Who, What, When, Where, How, and Why? These are, of course, the basic foundations of traditional journalism, but this isn’t about the news. Anytime you want to tell a story, you need to know the answers to these six questions. More importantly, at least two — better three — of them need to be interesting and engaging.

Consider: Who? A British Lord raised by apes. Where? Darkest Africa. Boom. Instantly engaging. The other questions may have fascinating answers, but we don’t need them. Those first two are all it takes.

Consider: Why? Because they can’t live openly and without fear in a hostile world. And how? Painfully, over the course of many years, culminating in tragedy. Angst. Conflict. Drama! Who and What are strictly secondary, and Where and When don’t really matter at all. The story works just as well with interracial construction workers in Boston as it does with gay cowboys in Wyoming. The four questions that aren’t Why and How are important, but they aren’t central.

Consider: Where and When? The future, inside a massive computer network that computers use to simulate reality to dupe all of humankind.
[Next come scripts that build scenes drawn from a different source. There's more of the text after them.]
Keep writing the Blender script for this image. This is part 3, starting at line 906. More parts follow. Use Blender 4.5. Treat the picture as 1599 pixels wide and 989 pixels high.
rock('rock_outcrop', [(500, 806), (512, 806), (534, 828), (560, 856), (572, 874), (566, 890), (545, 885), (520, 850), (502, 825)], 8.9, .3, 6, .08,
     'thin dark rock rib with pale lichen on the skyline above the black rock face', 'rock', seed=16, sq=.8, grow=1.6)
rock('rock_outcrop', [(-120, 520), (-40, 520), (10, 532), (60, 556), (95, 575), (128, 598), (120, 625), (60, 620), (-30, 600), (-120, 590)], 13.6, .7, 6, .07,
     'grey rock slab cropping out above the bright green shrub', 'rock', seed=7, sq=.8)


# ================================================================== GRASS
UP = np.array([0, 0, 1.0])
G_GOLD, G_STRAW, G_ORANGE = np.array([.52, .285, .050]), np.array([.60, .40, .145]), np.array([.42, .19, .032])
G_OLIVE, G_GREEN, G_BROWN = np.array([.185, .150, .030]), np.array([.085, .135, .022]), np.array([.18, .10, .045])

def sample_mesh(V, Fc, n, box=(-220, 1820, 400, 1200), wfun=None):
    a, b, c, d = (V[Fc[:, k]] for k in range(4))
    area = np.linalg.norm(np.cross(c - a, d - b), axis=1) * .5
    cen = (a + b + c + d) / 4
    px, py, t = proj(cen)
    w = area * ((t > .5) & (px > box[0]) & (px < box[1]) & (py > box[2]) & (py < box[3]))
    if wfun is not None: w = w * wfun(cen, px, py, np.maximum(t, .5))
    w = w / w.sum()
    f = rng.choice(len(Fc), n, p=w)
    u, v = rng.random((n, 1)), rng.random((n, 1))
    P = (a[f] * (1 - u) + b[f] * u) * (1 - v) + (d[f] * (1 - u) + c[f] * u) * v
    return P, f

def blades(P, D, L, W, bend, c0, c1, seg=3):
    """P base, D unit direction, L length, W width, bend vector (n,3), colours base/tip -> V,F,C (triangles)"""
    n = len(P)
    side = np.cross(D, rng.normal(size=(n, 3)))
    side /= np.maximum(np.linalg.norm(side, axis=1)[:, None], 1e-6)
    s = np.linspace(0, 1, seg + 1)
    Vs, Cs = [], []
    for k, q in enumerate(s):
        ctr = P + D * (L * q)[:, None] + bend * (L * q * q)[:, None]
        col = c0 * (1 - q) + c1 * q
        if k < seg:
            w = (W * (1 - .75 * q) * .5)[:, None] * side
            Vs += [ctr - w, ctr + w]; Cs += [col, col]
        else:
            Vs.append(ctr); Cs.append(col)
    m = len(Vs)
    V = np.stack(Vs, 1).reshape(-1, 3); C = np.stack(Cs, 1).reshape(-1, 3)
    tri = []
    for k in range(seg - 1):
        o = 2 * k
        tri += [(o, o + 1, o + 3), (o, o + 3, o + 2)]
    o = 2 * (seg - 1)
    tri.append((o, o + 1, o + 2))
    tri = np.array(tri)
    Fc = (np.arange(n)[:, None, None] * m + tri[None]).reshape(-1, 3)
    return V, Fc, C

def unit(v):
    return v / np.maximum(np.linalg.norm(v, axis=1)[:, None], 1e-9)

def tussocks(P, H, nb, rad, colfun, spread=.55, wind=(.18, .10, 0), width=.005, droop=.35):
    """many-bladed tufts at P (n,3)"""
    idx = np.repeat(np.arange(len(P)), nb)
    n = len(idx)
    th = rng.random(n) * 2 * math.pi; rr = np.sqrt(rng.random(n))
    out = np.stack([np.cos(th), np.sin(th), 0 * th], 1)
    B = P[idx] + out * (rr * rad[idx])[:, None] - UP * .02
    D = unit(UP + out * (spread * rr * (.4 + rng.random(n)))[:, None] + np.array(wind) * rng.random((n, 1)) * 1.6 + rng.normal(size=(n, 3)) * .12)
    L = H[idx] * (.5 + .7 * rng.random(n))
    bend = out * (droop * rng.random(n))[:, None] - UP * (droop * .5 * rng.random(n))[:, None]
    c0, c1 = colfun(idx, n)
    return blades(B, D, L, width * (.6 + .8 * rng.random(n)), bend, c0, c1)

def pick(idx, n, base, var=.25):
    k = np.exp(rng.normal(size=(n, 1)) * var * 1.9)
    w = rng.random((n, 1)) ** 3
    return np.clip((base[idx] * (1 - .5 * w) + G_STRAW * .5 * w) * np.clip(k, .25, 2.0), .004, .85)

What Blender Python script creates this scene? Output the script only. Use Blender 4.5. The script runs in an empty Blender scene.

Why? To throw off the machines’ oppressive yoke. In this case, the characters don’t really matter. Neo, Morpheus, Trinity and the Agents were all ciphers and stock characters. You might as well have called them Arthur Pendragon, Obi-Wan, Batgirl and The Ringwraiths. The kung-fu and metaphysical mumbo-jumbo are all just window-dressing that only function as a result of Where and When and Why.

Who and What? Characters. When and Where? Setting. Why and How? Conflict and resolution. Answer at least two of those questions — and make the answers good — and you can build the rest of your story around them.

PS: Tarzan, Brokeback Mountain and The Matrix, respectively. In case you were wondering.